- [OBJECTIVE] Copy out each line of the material below that holds the string "scene".

- [STORED DATA]
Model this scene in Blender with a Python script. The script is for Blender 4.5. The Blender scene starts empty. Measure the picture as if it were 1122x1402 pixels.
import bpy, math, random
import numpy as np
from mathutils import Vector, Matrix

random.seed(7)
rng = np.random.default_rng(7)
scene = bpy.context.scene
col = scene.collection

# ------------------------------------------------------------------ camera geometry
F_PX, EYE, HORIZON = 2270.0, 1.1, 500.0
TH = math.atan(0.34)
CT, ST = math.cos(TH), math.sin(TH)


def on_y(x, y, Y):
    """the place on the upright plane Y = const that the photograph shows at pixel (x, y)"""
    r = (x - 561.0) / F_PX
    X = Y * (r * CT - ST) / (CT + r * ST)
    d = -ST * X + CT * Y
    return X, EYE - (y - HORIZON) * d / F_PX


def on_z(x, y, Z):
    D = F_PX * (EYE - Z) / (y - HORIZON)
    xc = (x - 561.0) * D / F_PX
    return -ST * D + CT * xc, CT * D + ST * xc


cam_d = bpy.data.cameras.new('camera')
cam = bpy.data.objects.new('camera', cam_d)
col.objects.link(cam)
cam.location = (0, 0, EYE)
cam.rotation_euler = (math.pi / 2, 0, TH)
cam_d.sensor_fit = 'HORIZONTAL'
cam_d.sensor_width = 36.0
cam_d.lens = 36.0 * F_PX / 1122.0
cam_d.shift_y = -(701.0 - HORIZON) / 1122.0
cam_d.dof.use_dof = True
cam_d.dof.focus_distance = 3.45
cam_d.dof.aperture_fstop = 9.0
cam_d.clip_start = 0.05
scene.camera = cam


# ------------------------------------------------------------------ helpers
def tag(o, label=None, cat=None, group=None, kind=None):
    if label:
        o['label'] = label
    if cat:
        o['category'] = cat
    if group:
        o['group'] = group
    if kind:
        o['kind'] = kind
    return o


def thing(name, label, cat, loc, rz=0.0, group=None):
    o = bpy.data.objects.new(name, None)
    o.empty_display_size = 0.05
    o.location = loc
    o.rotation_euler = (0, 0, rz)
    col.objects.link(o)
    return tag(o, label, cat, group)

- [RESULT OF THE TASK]
Model this scene in Blender with a Python script. The script is for Blender 4.5. The Blender scene starts empty. Measure the picture as if it were 1122x1402 pixels.
scene = bpy.context.scene
col = scene.collection
scene.camera = cam